## Exercise description
Extract word for word the lines of the listing from its start to the line holding "from mathutils import", both ends kept; pictures are not part of the copy.

## Data lines
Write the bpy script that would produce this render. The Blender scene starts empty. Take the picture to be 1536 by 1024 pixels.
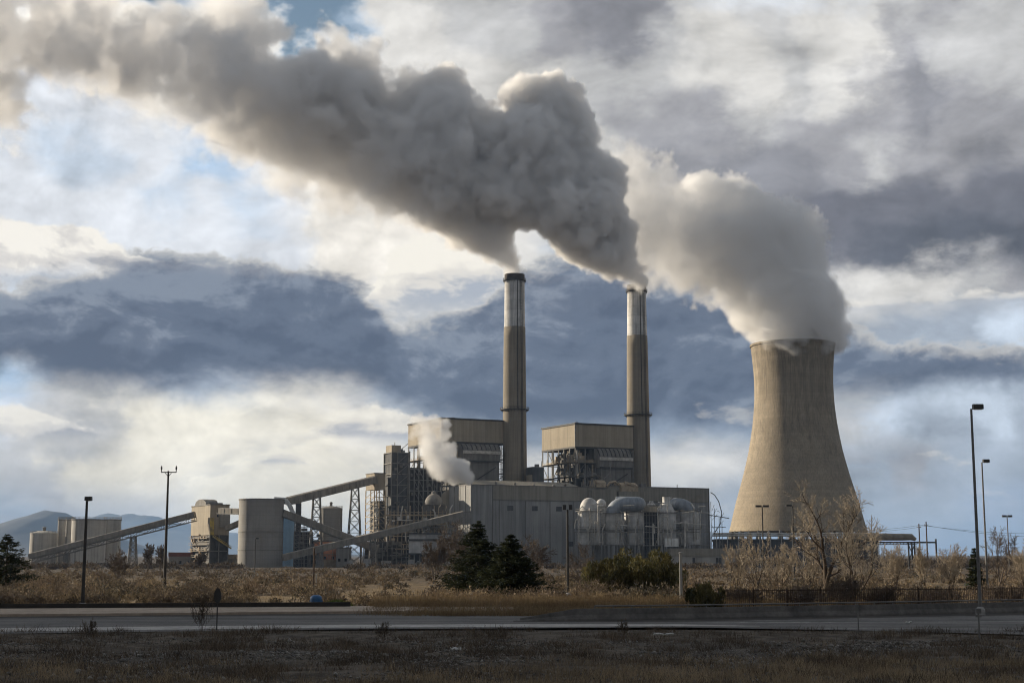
import bpy, math, random
import numpy as np
from mathutils import Vector, Matrix, noise as mnoise

R = math.radians
sc = bpy.context.scene
col = sc.collection
rng = random.Random(7)

# ------------------------------------------------------------------ camera
FPX = 2180.0                       # focal length in pixels of the 1536 px wide photograph
PITCH = math.atan(320 / FPX)
CP, SP = math.cos(PITCH), math.sin(PITCH)
cam_d = bpy.data.cameras.new('camera')
cam = bpy.data.objects.new('camera', cam_d)
col.objects.link(cam)
cam_d.sensor_width = 36.0
cam_d.lens = FPX / 1536 * 36.0
cam_d.clip_start = 0.5
cam_d.clip_end = 60000
cam.rotation_euler = (math.pi / 2 + PITCH, 0, 0)
sc.camera = cam


def at(px, py, Y):
    """world point at depth Y seen at a pixel of the photograph"""
    xc, yc = (px - 768) / FPX, (512 - py) / FPX
    t = Y / (CP - yc * SP)
    return Vector((t * xc, Y, t * (SP + yc * CP)))


def zat(py, Y):
    return at(768, py, Y).z


def xat(px, Y, z=20.0):
    return (px - 768) / FPX * (Y * CP + z * SP)


def lin(c):
    return tuple(((v / 255) / 12.92 if v <= 10 else (((v / 255) + 0.055) / 1.055) ** 2.4) for v in c)


# ------------------------------------------------------------------ node helpers
class NT:
    def __init__(self, tree):
        self.t = tree
        self.n = tree.nodes
        self.l = tree.links

    def new(self, typ, **kw):
        nd = self.n.new(typ)
        for k, v in kw.items():
            setattr(nd, k, v)
        return nd

    def link(self, a, b):
        self.l.new(a, b)

    def put(self, sock, v):
        if hasattr(v, 'is_linked') or isinstance(v, bpy.types.NodeSocket):
            self.l.new(v, sock)
        else:
            sock.default_value = v

    def math(self, op, a, b=None, c=None, clamp=False):
        nd = self.n.new('ShaderNodeMath')
        nd.operation = op
        nd.use_clamp = clamp
        self.put(nd.inputs[0], a)
        if b is not None:
            self.put(nd.inputs[1], b)
        if c is not None:
            self.put(nd.inputs[2], c)
        return nd.outputs[0]

    def vmath(self, op, a, b=None, s=None):
        nd = self.n.new('ShaderNodeVectorMath')
        nd.operation = op
        self.put(nd.inputs[0], a)
        if b is not None:
            self.put(nd.inputs[1], b)
        if s is not None:
            self.put(nd.inputs['Scale'], s)
        return nd.outputs['Value'] if op in ('LENGTH', 'DOT_PRODUCT', 'DISTANCE') else nd.outputs['Vector']

    def noise(self, vec, scale, detail=5.0, rough=0.55, lac=2.0, dist=0.0):
        nd = self.n.new('ShaderNodeTexNoise')
        self.put(nd.inputs['Vector'], vec)
        nd.inputs['Scale'].default_value = scale
        nd.inputs['Detail'].default_value = detail
        nd.inputs['Roughness'].default_value = rough
        nd.inputs['Lacunarity'].default_value = lac
        nd.inputs['Distortion'].default_value = dist
        return nd

    def maprange(self, v, a, b, c=0.0, d=1.0, mode='SMOOTHSTEP'):
        nd = self.n.new('ShaderNodeMapRange')
        nd.interpolation_type = mode
        self.put(nd.inputs[0], v)
        for i, x in enumerate((a, b, c, d)):
            self.put(nd.inputs[i + 1], x)
        return nd.outputs[0]

    def mixc(self, f, a, b, blend='MIX'):
        nd = self.n.new('ShaderNodeMix')
        nd.data_type = 'RGBA'
        nd.blend_type = blend
        nd.clamp_factor = True
        self.put(nd.inputs[0], f)
        self.put(nd.inputs[6], a)
        self.put(nd.inputs[7], b)
        return nd.outputs[2]

    def sep(self, v):
        nd = self.n.new('ShaderNodeSeparateXYZ')
        self.put(nd.inputs[0], v)
        return nd.outputs

    def comb(self, x, y, z):
        nd = self.n.new('ShaderNodeCombineXYZ')
        for i, s in enumerate((x, y, z)):
            self.put(nd.inputs[i], s)
        return nd.outputs[0]


def rgba(c, a=1.0):
    return (c[0], c[1], c[2], a)


# ------------------------------------------------------------------ sky and sun
SUN_EL, SUN_AZ = R(18), R(-63)       # azimuth measured from +Y, negative to the left
SUN_DIR = Vector((math.sin(SUN_AZ) * math.cos(SUN_EL), math.cos(SUN_AZ) * math.cos(SUN_EL), math.sin(SUN_EL)))
sun_d = bpy.data.lights.new('sun', 'SUN')
sun_d.energy = 5.0
sun_d.angle = R(0.5)
sun_d.color = (1.0, 0.87, 0.68)
sun = bpy.data.objects.new('sun', sun_d)
col.objects.link(sun)
sun.rotation_euler = SUN_DIR.to_track_quat('Z', 'Y').to_euler()

world = bpy.data.worlds.new('World')
sc.world = world
world.use_nodes = True
wt = NT(world.node_tree)
wt.n.clear()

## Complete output
Write the bpy script that would produce this render. The Blender scene starts empty. Take the picture to be 1536 by 1024 pixels.
import bpy, math, random
import numpy as np
from mathutils import Vector, Matrix, noise as mnoise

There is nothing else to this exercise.